RECORDED INFORMATION:
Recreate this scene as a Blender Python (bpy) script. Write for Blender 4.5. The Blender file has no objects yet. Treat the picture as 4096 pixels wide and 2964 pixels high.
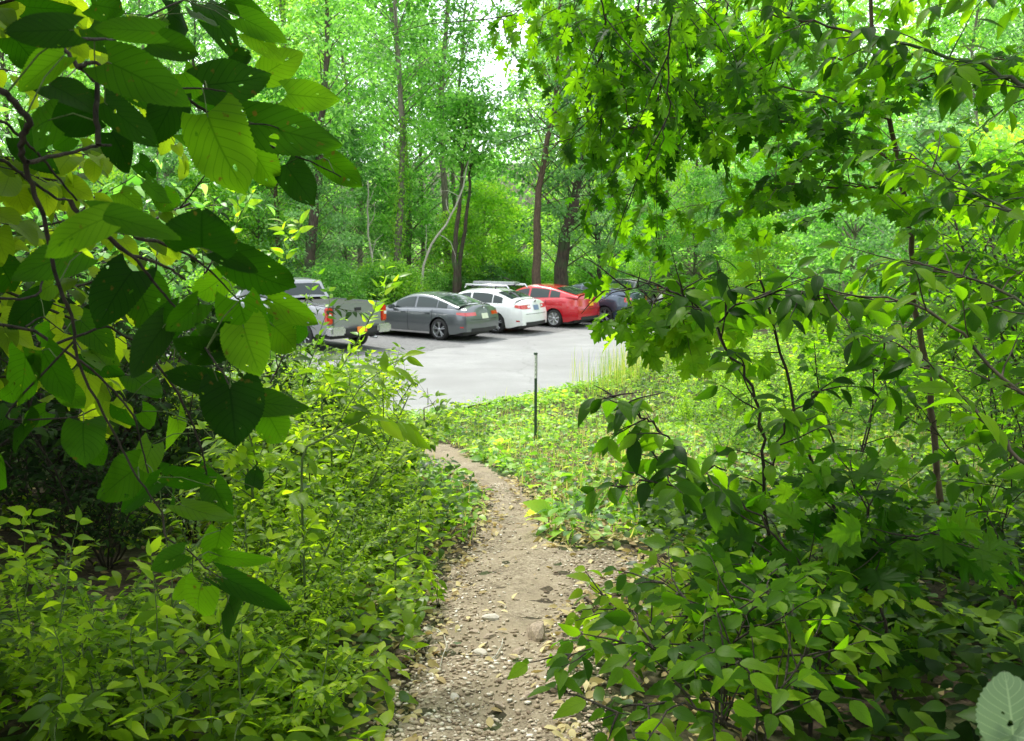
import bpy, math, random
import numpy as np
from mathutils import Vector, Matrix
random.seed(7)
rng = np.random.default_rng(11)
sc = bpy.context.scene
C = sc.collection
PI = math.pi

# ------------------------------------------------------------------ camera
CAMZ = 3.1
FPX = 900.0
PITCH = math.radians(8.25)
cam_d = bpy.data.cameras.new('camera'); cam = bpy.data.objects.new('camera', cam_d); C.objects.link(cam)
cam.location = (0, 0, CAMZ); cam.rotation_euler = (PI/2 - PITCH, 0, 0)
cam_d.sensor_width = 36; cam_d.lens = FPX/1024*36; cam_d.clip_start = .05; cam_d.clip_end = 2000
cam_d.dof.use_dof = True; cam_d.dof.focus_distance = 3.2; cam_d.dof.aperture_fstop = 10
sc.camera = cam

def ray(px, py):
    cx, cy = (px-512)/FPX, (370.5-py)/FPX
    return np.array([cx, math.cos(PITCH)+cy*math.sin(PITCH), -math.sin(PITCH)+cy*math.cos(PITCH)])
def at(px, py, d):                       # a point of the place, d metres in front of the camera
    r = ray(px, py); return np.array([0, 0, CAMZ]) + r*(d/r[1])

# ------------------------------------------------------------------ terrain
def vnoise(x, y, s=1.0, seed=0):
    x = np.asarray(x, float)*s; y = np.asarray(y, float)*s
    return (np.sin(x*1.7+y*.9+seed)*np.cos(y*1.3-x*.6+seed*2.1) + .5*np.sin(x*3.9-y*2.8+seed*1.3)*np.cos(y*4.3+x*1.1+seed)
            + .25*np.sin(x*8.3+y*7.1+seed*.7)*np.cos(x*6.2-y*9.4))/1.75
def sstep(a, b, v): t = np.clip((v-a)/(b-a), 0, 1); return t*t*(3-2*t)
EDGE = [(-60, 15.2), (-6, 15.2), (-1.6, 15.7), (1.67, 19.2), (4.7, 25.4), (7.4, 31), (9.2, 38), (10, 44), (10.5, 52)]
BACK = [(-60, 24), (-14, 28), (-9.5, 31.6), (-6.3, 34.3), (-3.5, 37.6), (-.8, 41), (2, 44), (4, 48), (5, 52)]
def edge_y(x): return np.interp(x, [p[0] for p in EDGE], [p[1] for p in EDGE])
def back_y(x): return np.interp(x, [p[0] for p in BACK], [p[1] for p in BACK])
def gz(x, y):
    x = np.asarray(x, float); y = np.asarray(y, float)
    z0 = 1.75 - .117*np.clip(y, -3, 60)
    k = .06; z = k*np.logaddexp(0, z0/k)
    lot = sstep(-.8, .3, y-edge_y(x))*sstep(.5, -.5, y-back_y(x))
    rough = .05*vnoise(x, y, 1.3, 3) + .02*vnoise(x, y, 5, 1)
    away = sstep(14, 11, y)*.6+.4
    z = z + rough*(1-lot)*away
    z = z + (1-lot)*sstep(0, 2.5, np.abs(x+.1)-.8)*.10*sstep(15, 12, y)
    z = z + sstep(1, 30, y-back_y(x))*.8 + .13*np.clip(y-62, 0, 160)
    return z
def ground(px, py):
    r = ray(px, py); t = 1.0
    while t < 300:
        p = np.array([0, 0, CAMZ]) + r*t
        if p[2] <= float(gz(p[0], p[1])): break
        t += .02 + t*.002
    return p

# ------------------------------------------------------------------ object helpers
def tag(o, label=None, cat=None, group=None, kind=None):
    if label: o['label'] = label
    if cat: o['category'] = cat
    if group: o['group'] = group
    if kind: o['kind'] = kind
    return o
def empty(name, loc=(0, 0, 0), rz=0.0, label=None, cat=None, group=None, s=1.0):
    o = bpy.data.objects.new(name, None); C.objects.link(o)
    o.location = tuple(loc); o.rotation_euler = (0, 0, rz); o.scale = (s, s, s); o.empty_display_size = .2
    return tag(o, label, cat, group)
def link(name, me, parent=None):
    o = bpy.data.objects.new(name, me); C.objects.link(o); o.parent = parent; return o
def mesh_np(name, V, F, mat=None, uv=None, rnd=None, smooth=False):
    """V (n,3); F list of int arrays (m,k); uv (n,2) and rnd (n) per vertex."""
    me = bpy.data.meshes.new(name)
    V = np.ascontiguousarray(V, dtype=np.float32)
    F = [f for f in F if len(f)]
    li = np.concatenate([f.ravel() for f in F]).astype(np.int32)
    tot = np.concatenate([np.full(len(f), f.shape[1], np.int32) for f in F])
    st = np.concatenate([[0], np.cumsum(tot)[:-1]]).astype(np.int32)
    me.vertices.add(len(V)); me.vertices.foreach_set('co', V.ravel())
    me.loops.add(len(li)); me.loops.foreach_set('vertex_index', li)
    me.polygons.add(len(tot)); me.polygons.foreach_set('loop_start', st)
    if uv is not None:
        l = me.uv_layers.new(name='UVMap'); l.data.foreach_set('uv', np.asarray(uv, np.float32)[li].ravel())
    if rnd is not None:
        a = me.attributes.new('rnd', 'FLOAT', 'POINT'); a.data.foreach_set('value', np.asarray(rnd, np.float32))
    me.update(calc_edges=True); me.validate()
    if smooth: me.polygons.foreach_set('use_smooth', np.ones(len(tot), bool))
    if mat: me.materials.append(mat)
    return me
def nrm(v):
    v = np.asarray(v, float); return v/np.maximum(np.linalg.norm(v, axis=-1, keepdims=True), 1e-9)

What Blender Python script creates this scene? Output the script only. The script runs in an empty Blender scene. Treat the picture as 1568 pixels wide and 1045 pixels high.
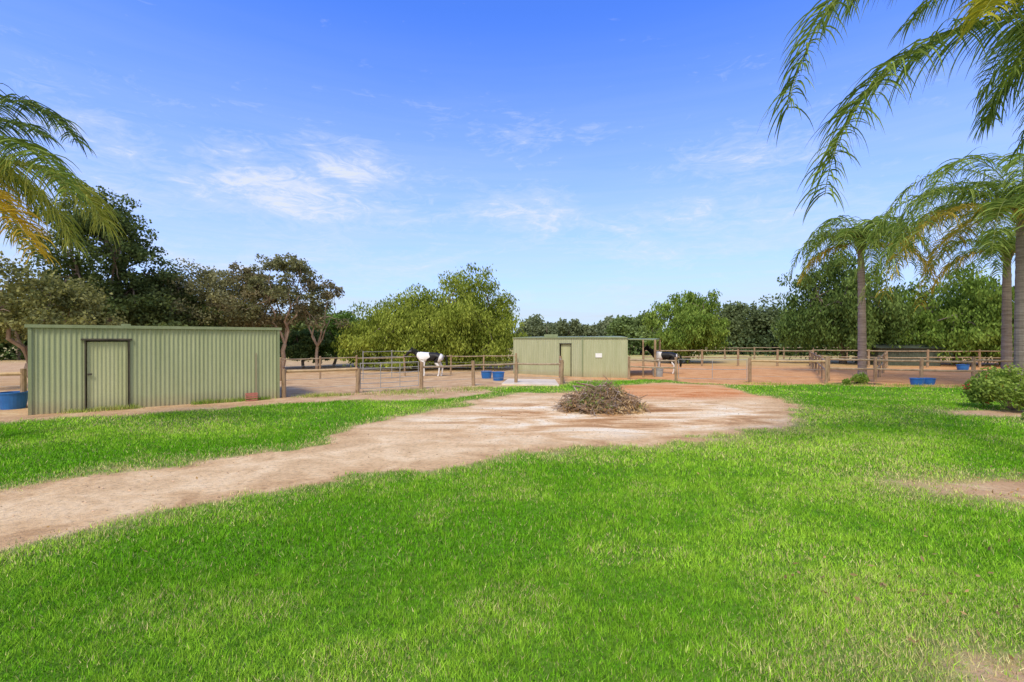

WHAT YOU ARE ASKED TO DO: In the copy, include all records verbatim but no images.

FULL ANSWER:
Recreate this scene as a Blender Python (bpy) script. Write for Blender 4.5. The Blender file has no objects yet. Treat the picture as 4096 pixels wide and 2964 pixels high.
import bpy, math, random
import numpy as np
from mathutils import Vector, Matrix
random.seed(7)
rng = np.random.default_rng(11)
sc = bpy.context.scene
C = sc.collection
PI = math.pi

# ------------------------------------------------------------------ camera
CAMZ = 3.1
FPX = 900.0
PITCH = math.radians(8.25)
cam_d = bpy.data.cameras.new('camera'); cam = bpy.data.objects.new('camera', cam_d); C.objects.link(cam)
cam.location = (0, 0, CAMZ); cam.rotation_euler = (PI/2 - PITCH, 0, 0)
cam_d.sensor_width = 36; cam_d.lens = FPX/1024*36; cam_d.clip_start = .05; cam_d.clip_end = 2000
cam_d.dof.use_dof = True; cam_d.dof.focus_distance = 3.2; cam_d.dof.aperture_fstop = 10
sc.camera = cam

def ray(px, py):
    cx, cy = (px-512)/FPX, (370.5-py)/FPX
    return np.array([cx, math.cos(PITCH)+cy*math.sin(PITCH), -math.sin(PITCH)+cy*math.cos(PITCH)])
def at(px, py, d):                       # a point of the place, d metres in front of the camera
    r = ray(px, py); return np.array([0, 0, CAMZ]) + r*(d/r[1])

# ------------------------------------------------------------------ terrain
def vnoise(x, y, s=1.0, seed=0):
    x = np.asarray(x, float)*s; y = np.asarray(y, float)*s
    return (np.sin(x*1.7+y*.9+seed)*np.cos(y*1.3-x*.6+seed*2.1) + .5*np.sin(x*3.9-y*2.8+seed*1.3)*np.cos(y*4.3+x*1.1+seed)
            + .25*np.sin(x*8.3+y*7.1+seed*.7)*np.cos(x*6.2-y*9.4))/1.75
def sstep(a, b, v): t = np.clip((v-a)/(b-a), 0, 1); return t*t*(3-2*t)
EDGE = [(-60, 15.2), (-6, 15.2), (-1.6, 15.7), (1.67, 19.2), (4.7, 25.4), (7.4, 31), (9.2, 38), (10, 44), (10.5, 52)]
BACK = [(-60, 24), (-14, 28), (-9.5, 31.6), (-6.3, 34.3), (-3.5, 37.6), (-.8, 41), (2, 44), (4, 48), (5, 52)]
def edge_y(x): return np.interp(x, [p[0] for p in EDGE], [p[1] for p in EDGE])
def back_y(x): return np.interp(x, [p[0] for p in BACK], [p[1] for p in BACK])
def gz(x, y):
    x = np.asarray(x, float); y = np.asarray(y, float)
    z0 = 1.75 - .117*np.clip(y, -3, 60)
    k = .06; z = k*np.logaddexp(0, z0/k)
    lot = sstep(-.8, .3, y-edge_y(x))*sstep(.5, -.5, y-back_y(x))
    rough = .05*vnoise(x, y, 1.3, 3) + .02*vnoise(x, y, 5, 1)
    away = sstep(14, 11, y)*.6+.4
    z = z + rough*(1-lot)*away
    z = z + (1-lot)*sstep(0, 2.5, np.abs(x+.1)-.8)*.10*sstep(15, 12, y)
    z = z + sstep(1, 30, y-back_y(x))*.8 + .13*np.clip(y-62, 0, 160)
    return z
def ground(px, py):
    r = ray(px, py); t = 1.0
    while t < 300:
        p = np.array([0, 0, CAMZ]) + r*t
        if p[2] <= float(gz(p[0], p[1])): break
        t += .02 + t*.002
    return p

# ------------------------------------------------------------------ object helpers
def tag(o, label=None, cat=None, group=None, kind=None):
    if label: o['label'] = label
    if cat: o['category'] = cat
    if group: o['group'] = group
    if kind: o['kind'] = kind
    return o
def empty(name, loc=(0, 0, 0), rz=0.0, label=None, cat=None, group=None, s=1.0):
    o = bpy.data.objects.new(name, None); C.objects.link(o)
    o.location = tuple(loc); o.rotation_euler = (0, 0, rz); o.scale = (s, s, s); o.empty_display_size = .2
    return tag(o, label, cat, group)
def link(name, me, parent=None):
    o = bpy.data.objects.new(name, me); C.objects.link(o); o.parent = parent; return o
def mesh_np(name, V, F, mat=None, uv=None, rnd=None, smooth=False):
    """V (n,3); F list of int arrays (m,k); uv (n,2) and rnd (n) per vertex."""
    me = bpy.data.meshes.new(name)
    V = np.ascontiguousarray(V, dtype=np.float32)
    F = [f for f in F if len(f)]
    li = np.concatenate([f.ravel() for f in F]).astype(np.int32)
    tot = np.concatenate([np.full(len(f), f.shape[1], np.int32) for f in F])
    st = np.concatenate([[0], np.cumsum(tot)[:-1]]).astype(np.int32)
    me.vertices.add(len(V)); me.vertices.foreach_set('co', V.ravel())
    me.loops.add(len(li)); me.loops.foreach_set('vertex_index', li)
    me.polygons.add(len(tot)); me.polygons.foreach_set('loop_start', st)
    if uv is not None:
        l = me.uv_layers.new(name='UVMap'); l.data.foreach_set('uv', np.asarray(uv, np.float32)[li].ravel())
    if rnd is not None:
        a = me.attributes.new('rnd', 'FLOAT', 'POINT'); a.data.foreach_set('value', np.asarray(rnd, np.float32))
    me.update(calc_edges=True); me.validate()
    if smooth: me.polygons.foreach_set('use_smooth', np.ones(len(tot), bool))
    if mat: me.materials.append(mat)
    return me
def nrm(v):
    v = np.asarray(v, float); return v/np.maximum(np.linalg.norm(v, axis=-1, keepdims=True), 1e-9)

What Blender Python script creates this scene? Output the script only. The script runs in an empty Blender scene. Treat the picture as 1568 pixels wide and 1045 pixels high.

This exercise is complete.